Fifth St. Louis Church Experiences Fire at Doors
Source St. Louis Dispatch
ST. LOUIS -- The small congregation of New Life Missionary Baptist Church worshiped Sunday morning on a side lawn, the smell of fire still in the air.
It had been about 30 hours since someone started a blaze at the front door to the church in the city’s Walnut Park East neighborhood. The flames melted vinyl siding and made their way into the tiny entry, where they ate through the rafters. But double doors into the sanctuary protected the rest of the church from damage, other than smoke.
“This was done by the mind of someone who is spiritually sick,” said the Rev. David Triggs, who has been pastor here for nearly six years.
The fire about 4 a.m. Saturday that damaged the front of the church, 4569 Plover Avenue, was the fifth similar case of arson at churches in the area in nine days. Investigators from several agencies are probing the unexplained string of fires that began Oct. 8.
Triggs said it was troubling that churches with black congregations seemed to be the link among the fires. But he remained upbeat as he set up a makeshift sanctuary outside, including a few chairs, a sound system and a portable lectern.
“There is more praise in my heart than anything because all I could think about was the dry grass and the fire spreading, and fortunately it did not,” he said before the service.
Triggs learned of the fire about 4:50 a.m. Saturday, when the church landlord’s daughter called him. By the time he got to to New Life, firefighters had the blaze extinguished.
“On the way here, I asked myself: ‘Did I do something wrong?’?”
No, Triggs explained. Rather, he recognized it as a divine message. In all five church fires, they began and were largely contained at the front doors. The sanctuaries remained intact.
“What God is telling me is that we are one body of believers. We need a facelift. We need to take off the mask” of divisions that impede belief, he said.
About a month ago, the church decided to switch from Baptist to non-denominational, and was planning a move to a spot on Broadway, in the Baden neighborhood, with a new name: United Believers in Christ Ministries.
“But we didn’t want to leave this fast,” said long-time church member Clinton McMiller. He and his wife, Valerie, were married here. It’s here where their children — twin boys, 13, and a daughter, 14 — have learned the power of God.

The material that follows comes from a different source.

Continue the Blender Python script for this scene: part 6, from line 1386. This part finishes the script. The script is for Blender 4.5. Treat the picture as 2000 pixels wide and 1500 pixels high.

And it’s here where the family has helped with clothes and food drives and attended small carnivals the church puts on each year for the neighborhood.
“If you hurt the church, you hurt the community,” Valerie McMiller said. Whoever did this “has to be someone evil. They have no fear for God, and that’s a bad place to be.”
About 40 people attended Sunday’s service. That represents a little more than half the congregation that meets in the rented one-story frame structure among well-kept homes near Bircher Boulevard, close to Interstate 70. The current church has about a dozen pews. Triggs said he wanted to build a house of worship that would fit 1,000 pews. Sketches of his dream church were displayed nearby as church members sang and clapped.
A few chairs were brought out on the lawn, but most people stood for the two-hour service, filled with tears, hugs and hallelujahs. Charronda Triggs, the pastor’s wife, read scripture from the New Testament.
“Beloved, think it not strange concerning the fiery trial which is to try you, as though some strange thing happened to you,” she said, reading from First Peter. “But rejoice in as much as ye are partakers of Christ’s sufferings; that, when his glory shall be revealed, ye may be glad also with exceeding joy.”
Sean Robinson lost his way in his 20s, he said, but David Triggs, a childhood friend, brought him back to God. Robinson, now 38, has been a member of the church for about six months.
“This was a terrifying scare,” he said of the fire. “How someone can think in any way of destroying one of God’s houses?”
Lorelle Reed has been a member of the church for 28 years. She began attending services at age 7, when the church was in Kinloch before an expansion of Lambert-St. Louis International Airport forced a relocation. Reed called the fire a “senseless act” but said it was not her place to wonder why.
“God has it under control,” she said.
David Triggs agreed: “Nothing happens outside the will of God.” Wearing a butter-yellow sweater and black jeans, Triggs told other pastors in the St. Louis region to keep the faith.
“This won’t be the last time this happens,” Triggs said of the church fires.
He said he had no idea who would want to burn his church. But his members, and congregations at other fire-damaged places of worship, must remember why they open their doors each Sunday, he said: “Faith, love, forgiveness. And repentance.”